● MATERIAL PROVIDED:

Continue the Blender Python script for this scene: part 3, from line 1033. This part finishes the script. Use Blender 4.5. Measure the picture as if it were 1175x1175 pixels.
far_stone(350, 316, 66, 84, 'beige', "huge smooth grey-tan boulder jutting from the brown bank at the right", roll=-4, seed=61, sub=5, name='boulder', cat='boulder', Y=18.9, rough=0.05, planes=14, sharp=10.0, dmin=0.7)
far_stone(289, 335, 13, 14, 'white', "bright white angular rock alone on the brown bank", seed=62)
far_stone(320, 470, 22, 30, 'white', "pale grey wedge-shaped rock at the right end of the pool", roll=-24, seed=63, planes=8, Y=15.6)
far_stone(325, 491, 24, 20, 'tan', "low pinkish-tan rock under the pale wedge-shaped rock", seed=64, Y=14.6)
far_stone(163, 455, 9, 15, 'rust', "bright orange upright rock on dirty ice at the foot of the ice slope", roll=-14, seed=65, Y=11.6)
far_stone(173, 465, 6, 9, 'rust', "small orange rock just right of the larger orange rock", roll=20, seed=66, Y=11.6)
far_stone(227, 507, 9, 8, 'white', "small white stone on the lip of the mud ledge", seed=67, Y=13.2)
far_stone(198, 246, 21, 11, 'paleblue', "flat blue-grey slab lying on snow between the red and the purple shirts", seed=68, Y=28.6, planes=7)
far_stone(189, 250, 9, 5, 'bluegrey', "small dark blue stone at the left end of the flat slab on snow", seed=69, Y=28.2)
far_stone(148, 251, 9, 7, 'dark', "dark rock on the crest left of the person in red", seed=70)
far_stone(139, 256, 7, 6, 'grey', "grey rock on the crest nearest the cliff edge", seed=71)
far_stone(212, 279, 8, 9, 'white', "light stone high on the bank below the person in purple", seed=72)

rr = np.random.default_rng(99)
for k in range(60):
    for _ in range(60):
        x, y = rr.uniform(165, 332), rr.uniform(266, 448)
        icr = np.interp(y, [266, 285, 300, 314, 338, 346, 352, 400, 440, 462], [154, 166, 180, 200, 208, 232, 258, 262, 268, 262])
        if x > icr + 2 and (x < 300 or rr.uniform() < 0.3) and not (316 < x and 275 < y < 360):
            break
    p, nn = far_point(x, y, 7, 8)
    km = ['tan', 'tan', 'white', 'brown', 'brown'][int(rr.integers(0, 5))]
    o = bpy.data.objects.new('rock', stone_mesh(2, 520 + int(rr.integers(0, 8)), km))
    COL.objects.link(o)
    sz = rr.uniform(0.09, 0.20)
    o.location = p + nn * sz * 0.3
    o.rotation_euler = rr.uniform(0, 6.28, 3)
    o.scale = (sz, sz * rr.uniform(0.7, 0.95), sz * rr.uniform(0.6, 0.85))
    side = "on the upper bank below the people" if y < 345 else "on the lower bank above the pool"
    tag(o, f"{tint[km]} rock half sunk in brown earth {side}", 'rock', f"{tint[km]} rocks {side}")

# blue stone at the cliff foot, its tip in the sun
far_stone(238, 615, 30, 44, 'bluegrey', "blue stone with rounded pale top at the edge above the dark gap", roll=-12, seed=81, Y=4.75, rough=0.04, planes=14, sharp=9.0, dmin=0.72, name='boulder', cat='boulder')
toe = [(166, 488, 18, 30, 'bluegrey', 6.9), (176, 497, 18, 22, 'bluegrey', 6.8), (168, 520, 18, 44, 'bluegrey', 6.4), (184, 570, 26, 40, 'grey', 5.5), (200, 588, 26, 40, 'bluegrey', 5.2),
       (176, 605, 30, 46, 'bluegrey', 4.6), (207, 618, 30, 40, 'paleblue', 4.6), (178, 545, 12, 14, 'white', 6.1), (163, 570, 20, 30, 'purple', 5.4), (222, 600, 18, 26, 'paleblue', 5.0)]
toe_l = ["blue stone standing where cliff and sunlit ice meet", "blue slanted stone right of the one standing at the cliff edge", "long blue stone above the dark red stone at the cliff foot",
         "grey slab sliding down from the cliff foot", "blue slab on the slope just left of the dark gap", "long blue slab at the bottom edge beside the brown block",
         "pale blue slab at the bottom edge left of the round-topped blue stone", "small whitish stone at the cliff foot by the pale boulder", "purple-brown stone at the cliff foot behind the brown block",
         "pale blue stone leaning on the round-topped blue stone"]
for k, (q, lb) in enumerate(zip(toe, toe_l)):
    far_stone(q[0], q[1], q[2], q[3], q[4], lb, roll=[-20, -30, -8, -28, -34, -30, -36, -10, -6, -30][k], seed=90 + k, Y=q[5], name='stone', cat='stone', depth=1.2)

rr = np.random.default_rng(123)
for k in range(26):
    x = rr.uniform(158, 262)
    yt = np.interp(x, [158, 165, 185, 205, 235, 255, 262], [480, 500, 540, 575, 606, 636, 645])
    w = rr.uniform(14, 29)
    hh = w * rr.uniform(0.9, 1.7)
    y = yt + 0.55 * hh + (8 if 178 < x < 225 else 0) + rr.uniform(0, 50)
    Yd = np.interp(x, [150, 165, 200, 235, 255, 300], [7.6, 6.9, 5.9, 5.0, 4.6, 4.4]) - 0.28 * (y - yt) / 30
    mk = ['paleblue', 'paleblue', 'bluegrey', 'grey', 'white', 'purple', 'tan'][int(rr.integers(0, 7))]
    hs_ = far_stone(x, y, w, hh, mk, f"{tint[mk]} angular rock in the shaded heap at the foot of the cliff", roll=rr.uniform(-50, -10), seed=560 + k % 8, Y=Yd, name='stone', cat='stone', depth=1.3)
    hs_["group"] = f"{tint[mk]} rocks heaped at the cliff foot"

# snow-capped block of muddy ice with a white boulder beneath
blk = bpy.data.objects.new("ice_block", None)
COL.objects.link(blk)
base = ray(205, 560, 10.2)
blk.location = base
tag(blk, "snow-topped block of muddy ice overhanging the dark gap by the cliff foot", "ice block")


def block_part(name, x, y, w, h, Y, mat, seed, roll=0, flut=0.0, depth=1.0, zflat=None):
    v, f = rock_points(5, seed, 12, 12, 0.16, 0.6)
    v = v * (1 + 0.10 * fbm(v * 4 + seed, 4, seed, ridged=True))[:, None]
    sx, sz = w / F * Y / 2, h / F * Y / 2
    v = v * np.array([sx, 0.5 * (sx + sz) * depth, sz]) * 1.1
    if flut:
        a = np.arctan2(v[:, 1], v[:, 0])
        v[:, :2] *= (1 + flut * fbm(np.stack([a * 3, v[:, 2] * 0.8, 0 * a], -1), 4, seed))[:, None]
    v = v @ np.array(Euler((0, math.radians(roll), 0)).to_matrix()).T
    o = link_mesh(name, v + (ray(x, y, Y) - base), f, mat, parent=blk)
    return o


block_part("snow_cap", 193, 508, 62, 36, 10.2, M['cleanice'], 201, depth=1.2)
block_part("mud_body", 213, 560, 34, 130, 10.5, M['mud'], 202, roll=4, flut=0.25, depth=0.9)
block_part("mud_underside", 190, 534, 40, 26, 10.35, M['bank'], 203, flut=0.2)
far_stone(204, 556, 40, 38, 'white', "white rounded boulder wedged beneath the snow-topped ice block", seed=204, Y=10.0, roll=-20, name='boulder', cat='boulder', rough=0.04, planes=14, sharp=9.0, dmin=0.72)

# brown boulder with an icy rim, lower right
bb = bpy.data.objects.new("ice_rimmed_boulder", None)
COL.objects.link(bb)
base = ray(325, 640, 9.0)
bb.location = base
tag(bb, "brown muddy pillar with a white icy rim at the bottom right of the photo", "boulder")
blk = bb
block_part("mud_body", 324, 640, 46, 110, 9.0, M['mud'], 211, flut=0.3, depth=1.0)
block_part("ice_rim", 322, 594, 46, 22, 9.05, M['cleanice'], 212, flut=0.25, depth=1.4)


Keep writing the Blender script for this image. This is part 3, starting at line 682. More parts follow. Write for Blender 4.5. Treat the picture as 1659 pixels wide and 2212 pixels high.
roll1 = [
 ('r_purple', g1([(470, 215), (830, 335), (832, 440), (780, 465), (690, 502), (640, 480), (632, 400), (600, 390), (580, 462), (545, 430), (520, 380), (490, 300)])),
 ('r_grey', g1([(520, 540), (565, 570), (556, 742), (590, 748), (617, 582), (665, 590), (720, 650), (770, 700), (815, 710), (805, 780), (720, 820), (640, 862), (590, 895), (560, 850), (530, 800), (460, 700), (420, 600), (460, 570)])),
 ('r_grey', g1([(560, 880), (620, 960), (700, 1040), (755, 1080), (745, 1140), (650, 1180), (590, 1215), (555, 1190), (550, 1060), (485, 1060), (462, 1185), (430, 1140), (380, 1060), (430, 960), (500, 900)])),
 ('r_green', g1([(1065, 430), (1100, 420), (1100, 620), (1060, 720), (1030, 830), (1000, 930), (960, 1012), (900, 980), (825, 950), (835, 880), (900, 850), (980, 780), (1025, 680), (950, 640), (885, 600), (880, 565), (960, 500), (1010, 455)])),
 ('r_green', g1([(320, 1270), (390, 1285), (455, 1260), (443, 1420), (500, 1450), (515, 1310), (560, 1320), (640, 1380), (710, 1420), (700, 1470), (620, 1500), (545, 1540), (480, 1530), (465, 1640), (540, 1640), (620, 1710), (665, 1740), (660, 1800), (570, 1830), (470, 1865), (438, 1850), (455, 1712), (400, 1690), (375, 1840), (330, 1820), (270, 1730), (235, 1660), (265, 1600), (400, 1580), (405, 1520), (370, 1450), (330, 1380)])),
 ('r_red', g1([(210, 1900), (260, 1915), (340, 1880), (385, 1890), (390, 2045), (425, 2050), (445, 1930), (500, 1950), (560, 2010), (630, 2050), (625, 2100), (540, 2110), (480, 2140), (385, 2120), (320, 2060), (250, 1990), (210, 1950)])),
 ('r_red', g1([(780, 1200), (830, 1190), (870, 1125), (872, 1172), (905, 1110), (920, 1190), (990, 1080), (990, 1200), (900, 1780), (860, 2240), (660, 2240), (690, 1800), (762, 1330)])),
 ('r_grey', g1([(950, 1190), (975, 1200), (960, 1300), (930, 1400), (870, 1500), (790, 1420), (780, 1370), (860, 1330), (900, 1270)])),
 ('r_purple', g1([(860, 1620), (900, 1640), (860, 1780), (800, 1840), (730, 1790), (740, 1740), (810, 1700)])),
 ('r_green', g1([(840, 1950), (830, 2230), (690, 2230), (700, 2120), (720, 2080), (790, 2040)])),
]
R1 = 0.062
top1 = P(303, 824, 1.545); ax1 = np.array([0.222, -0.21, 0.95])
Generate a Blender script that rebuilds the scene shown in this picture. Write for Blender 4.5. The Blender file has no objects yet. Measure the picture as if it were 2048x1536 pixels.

● TASK: Return every line above that contains the word "picture".

● ANSWER FOR THIS EXERCISE:
Continue the Blender Python script for this scene: part 3, from line 1033. This part finishes the script. Use Blender 4.5. Measure the picture as if it were 1175x1175 pixels.
Keep writing the Blender script for this image. This is part 3, starting at line 682. More parts follow. Write for Blender 4.5. Treat the picture as 1659 pixels wide and 2212 pixels high.
Generate a Blender script that rebuilds the scene shown in this picture. Write for Blender 4.5. The Blender file has no objects yet. Measure the picture as if it were 2048x1536 pixels.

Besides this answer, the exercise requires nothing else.